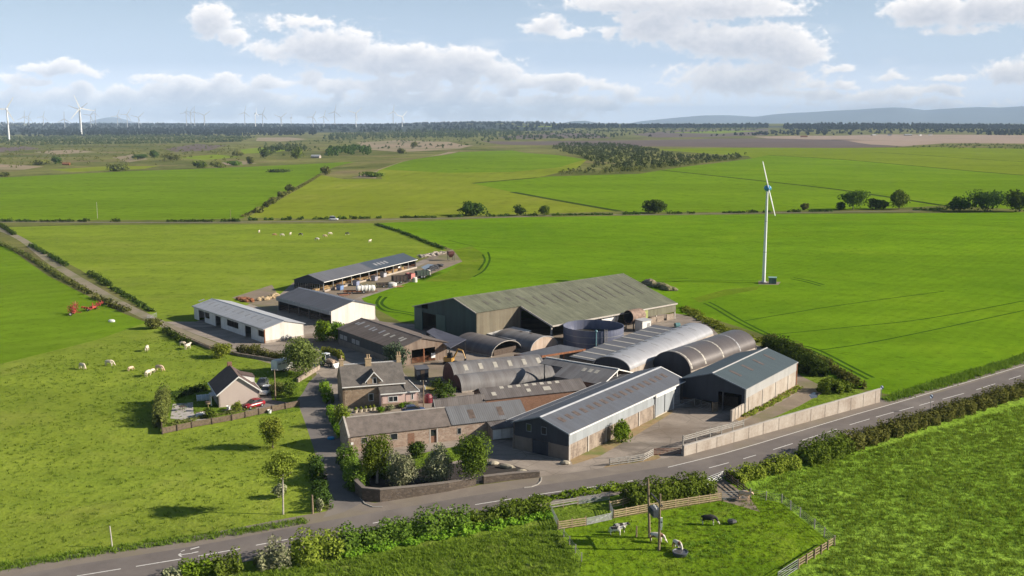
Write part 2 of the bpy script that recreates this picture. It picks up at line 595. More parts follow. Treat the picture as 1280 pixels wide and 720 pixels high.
region('field', 'crop_far_pale', [(940, 198), (935, 195), (815, 187), (860, 185.5), (960, 184.5), (1280, 186), (1700, 190), (1700, 250), (1280, 219), (1140, 207), (960, 194)])
region('forest_floor', 'forest_floor', [(-500, 169), (60, 168), (320, 166), (560, 165), (705, 163), (705, 157.2), (560, 155.2), (300, 156.5), (-500, 158)])
region('forest_floor', 'forest_floor', [(690, 160), (960, 159.6), (1180, 160.5), (1700, 159.5), (1700, 157), (980, 157.6), (690, 157.6)])
region('scrubland', 'moor', [(674, 221), (800, 217.2), (930, 199.5), (936, 195), (860, 196), (800, 184), (690, 181.5), (640, 186), (730, 199), (742, 206), (722, 214)])
region('ploughed_field', 'plough', [(600, 176), (640, 177), (820, 175), (960, 173), (1060, 176), (1130, 183.5), (960, 184.5), (860, 183.4), (640, 181)])
region('ploughed_field', 'seedbed', [(940, 170.8), (1100, 168), (1280, 169), (1700, 170), (1700, 181), (1280, 179.5), (1180, 179), (1130, 183), (1060, 176), (960, 173)])
region('heath', 'heath_tan', [(445, 178), (500, 175), (560, 177), (592, 182), (575, 186), (500, 190), (462, 187)])
region('heath', 'heath_tan', [(322, 172), (360, 171.5), (384, 174), (350, 177), (320, 176)])
region('heath', 'plough', [(650, 173), (690, 166), (745, 167), (765, 173)])
region('heath', 'plough', [(790, 168), (850, 162.5), (960, 161), (960, 169), (820, 172)])
region('heath', 'heath_tan', [(440, 222), (470, 214), (520, 198), (575, 189), (600, 188), (560, 190), (500, 203), (472, 212), (470, 223)])
region('heath', 'heath_tan', [(140, 197), (165, 193), (185, 199), (160, 203)])
region('heath', 'heath_tan', [(-60, 206), (0, 205), (55, 208), (30, 212), (-60, 212)])
for mt, px in (('plough', [(205, 186), (245, 180), (285, 182), (262, 188), (220, 190)]), ('pasture_far', [(300, 187), (345, 183), (372, 186), (340, 191), (305, 192)]), ('heath_tan', [(40, 190), (90, 187), (120, 190), (70, 193)]), ('plough', [(-40, 187), (30, 183), (55, 186), (0, 190)]),
               ('silage_far', [(60, 212), (130, 208), (200, 207), (180, 211), (90, 215)]), ('pasture_far', [(220, 197), (270, 193), (300, 196), (255, 200)]), ('heath_tan', [(270, 204), (300, 201), (322, 204), (290, 207)]), ('plough', [(620, 172), (660, 168), (700, 170), (660, 174)]), ('pasture_far', [(830, 166), (900, 163), (960, 163.5), (900, 167)]), ('silage_far', [(640, 157.6), (700, 157.4), (720, 158.6), (660, 159)])):
    region('heath', mt, px)
region('pasture', 'pasture_far', [(8, 284), (100, 281.5), (300, 280), (465, 279), (500, 288), (540, 301), (558, 313), (515, 324), (385, 352), (350, 368), (245, 402), (205, 402), (188, 393), (100, 337), (30, 301)])
region('crop_field', 'crop', [(470, 279), (560, 275), (640, 272), (800, 269.5), (1000, 267.5), (1280, 265), (1700, 263), (1700, 400), (1280, 449), (1190, 474), (1120, 495), (1050, 480), (960, 420), (880, 395), (845, 392), (838, 376), (780, 388), (700, 396), (600, 400), (530, 404), (500, 402), (470, 386), (450, 372), (520, 350), (578, 327), (566, 312), (530, 298)])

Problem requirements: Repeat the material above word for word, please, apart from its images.

Answer for the task:
Write part 2 of the bpy script that recreates this picture. It picks up at line 595. More parts follow. Treat the picture as 1280 pixels wide and 720 pixels high.
region('field', 'crop_far_pale', [(940, 198), (935, 195), (815, 187), (860, 185.5), (960, 184.5), (1280, 186), (1700, 190), (1700, 250), (1280, 219), (1140, 207), (960, 194)])
region('forest_floor', 'forest_floor', [(-500, 169), (60, 168), (320, 166), (560, 165), (705, 163), (705, 157.2), (560, 155.2), (300, 156.5), (-500, 158)])
region('forest_floor', 'forest_floor', [(690, 160), (960, 159.6), (1180, 160.5), (1700, 159.5), (1700, 157), (980, 157.6), (690, 157.6)])
region('scrubland', 'moor', [(674, 221), (800, 217.2), (930, 199.5), (936, 195), (860, 196), (800, 184), (690, 181.5), (640, 186), (730, 199), (742, 206), (722, 214)])
region('ploughed_field', 'plough', [(600, 176), (640, 177), (820, 175), (960, 173), (1060, 176), (1130, 183.5), (960, 184.5), (860, 183.4), (640, 181)])
region('ploughed_field', 'seedbed', [(940, 170.8), (1100, 168), (1280, 169), (1700, 170), (1700, 181), (1280, 179.5), (1180, 179), (1130, 183), (1060, 176), (960, 173)])
region('heath', 'heath_tan', [(445, 178), (500, 175), (560, 177), (592, 182), (575, 186), (500, 190), (462, 187)])
region('heath', 'heath_tan', [(322, 172), (360, 171.5), (384, 174), (350, 177), (320, 176)])
region('heath', 'plough', [(650, 173), (690, 166), (745, 167), (765, 173)])
region('heath', 'plough', [(790, 168), (850, 162.5), (960, 161), (960, 169), (820, 172)])
region('heath', 'heath_tan', [(440, 222), (470, 214), (520, 198), (575, 189), (600, 188), (560, 190), (500, 203), (472, 212), (470, 223)])
region('heath', 'heath_tan', [(140, 197), (165, 193), (185, 199), (160, 203)])
region('heath', 'heath_tan', [(-60, 206), (0, 205), (55, 208), (30, 212), (-60, 212)])
for mt, px in (('plough', [(205, 186), (245, 180), (285, 182), (262, 188), (220, 190)]), ('pasture_far', [(300, 187), (345, 183), (372, 186), (340, 191), (305, 192)]), ('heath_tan', [(40, 190), (90, 187), (120, 190), (70, 193)]), ('plough', [(-40, 187), (30, 183), (55, 186), (0, 190)]),
               ('silage_far', [(60, 212), (130, 208), (200, 207), (180, 211), (90, 215)]), ('pasture_far', [(220, 197), (270, 193), (300, 196), (255, 200)]), ('heath_tan', [(270, 204), (300, 201), (322, 204), (290, 207)]), ('plough', [(620, 172), (660, 168), (700, 170), (660, 174)]), ('pasture_far', [(830, 166), (900, 163), (960, 163.5), (900, 167)]), ('silage_far', [(640, 157.6), (700, 157.4), (720, 158.6), (660, 159)])):
    region('heath', mt, px)
region('pasture', 'pasture_far', [(8, 284), (100, 281.5), (300, 280), (465, 279), (500, 288), (540, 301), (558, 313), (515, 324), (385, 352), (350, 368), (245, 402), (205, 402), (188, 393), (100, 337), (30, 301)])
region('crop_field', 'crop', [(470, 279), (560, 275), (640, 272), (800, 269.5), (1000, 267.5), (1280, 265), (1700, 263), (1700, 400), (1280, 449), (1190, 474), (1120, 495), (1050, 480), (960, 420), (880, 395), (845, 392), (838, 376), (780, 388), (700, 396), (600, 400), (530, 404), (500, 402), (470, 386), (450, 372), (520, 350), (578, 327), (566, 312), (530, 298)])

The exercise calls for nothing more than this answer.